→ What you should do
Print exactly those lines that run from the beginning of the data to the line bearing "COL = S.collection", inclusive.

[BEGIN]

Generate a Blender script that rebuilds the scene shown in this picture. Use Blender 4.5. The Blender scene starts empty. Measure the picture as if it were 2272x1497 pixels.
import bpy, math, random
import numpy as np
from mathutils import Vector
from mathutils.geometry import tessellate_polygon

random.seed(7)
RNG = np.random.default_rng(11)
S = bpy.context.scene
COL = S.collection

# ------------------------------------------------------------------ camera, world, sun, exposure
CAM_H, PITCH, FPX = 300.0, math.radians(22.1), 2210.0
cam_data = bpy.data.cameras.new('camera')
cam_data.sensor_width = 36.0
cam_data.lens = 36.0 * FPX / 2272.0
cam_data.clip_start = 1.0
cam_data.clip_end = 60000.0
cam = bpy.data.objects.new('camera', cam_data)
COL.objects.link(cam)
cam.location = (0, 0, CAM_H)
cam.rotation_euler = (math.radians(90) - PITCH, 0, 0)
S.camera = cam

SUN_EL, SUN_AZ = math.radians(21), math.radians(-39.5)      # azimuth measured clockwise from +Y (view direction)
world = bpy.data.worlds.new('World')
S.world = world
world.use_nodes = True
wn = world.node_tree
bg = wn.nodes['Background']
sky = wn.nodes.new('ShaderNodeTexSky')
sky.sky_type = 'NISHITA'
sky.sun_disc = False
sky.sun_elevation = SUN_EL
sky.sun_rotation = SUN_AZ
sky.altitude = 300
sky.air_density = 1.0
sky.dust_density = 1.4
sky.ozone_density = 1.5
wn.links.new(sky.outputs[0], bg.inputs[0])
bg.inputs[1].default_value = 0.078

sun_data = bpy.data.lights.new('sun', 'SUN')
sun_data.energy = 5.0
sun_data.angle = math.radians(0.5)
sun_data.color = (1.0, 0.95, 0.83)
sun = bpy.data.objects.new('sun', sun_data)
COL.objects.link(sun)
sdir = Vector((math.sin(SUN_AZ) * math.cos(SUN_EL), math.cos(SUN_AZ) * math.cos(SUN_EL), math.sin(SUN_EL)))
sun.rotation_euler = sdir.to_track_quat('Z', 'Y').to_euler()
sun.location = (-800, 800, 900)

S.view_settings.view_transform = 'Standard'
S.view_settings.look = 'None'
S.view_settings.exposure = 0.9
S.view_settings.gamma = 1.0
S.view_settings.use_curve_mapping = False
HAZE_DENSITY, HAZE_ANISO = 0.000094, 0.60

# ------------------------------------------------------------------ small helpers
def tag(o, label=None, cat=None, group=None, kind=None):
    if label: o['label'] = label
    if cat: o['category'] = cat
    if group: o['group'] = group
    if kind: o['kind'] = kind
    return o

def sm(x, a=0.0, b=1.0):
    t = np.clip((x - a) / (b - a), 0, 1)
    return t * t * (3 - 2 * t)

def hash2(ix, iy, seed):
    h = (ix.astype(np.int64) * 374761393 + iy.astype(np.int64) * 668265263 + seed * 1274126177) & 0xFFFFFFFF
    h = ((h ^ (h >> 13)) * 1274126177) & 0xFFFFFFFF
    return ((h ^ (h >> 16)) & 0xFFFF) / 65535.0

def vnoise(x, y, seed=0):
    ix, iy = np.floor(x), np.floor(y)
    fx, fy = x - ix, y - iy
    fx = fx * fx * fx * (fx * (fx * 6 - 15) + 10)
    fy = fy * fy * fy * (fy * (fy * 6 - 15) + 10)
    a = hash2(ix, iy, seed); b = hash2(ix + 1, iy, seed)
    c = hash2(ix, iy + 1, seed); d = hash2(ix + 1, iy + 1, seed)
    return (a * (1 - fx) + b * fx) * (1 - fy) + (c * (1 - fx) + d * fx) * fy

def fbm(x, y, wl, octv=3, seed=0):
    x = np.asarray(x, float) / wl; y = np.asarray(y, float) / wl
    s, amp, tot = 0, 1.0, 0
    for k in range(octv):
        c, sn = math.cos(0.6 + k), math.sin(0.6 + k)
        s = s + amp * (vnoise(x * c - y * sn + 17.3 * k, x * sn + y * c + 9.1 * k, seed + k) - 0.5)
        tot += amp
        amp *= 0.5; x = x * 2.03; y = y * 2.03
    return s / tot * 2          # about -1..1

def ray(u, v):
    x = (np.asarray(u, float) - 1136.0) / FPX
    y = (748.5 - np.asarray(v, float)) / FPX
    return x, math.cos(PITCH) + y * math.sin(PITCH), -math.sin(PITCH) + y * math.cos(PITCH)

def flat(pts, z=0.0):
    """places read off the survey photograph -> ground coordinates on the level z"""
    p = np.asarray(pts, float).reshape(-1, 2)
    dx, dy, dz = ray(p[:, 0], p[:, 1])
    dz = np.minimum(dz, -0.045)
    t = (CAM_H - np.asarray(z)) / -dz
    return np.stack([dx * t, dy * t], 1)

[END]

→ Answer to the problem
Generate a Blender script that rebuilds the scene shown in this picture. Use Blender 4.5. The Blender scene starts empty. Measure the picture as if it were 2272x1497 pixels.
import bpy, math, random
import numpy as np
from mathutils import Vector
from mathutils.geometry import tessellate_polygon

random.seed(7)
RNG = np.random.default_rng(11)
S = bpy.context.scene
COL = S.collection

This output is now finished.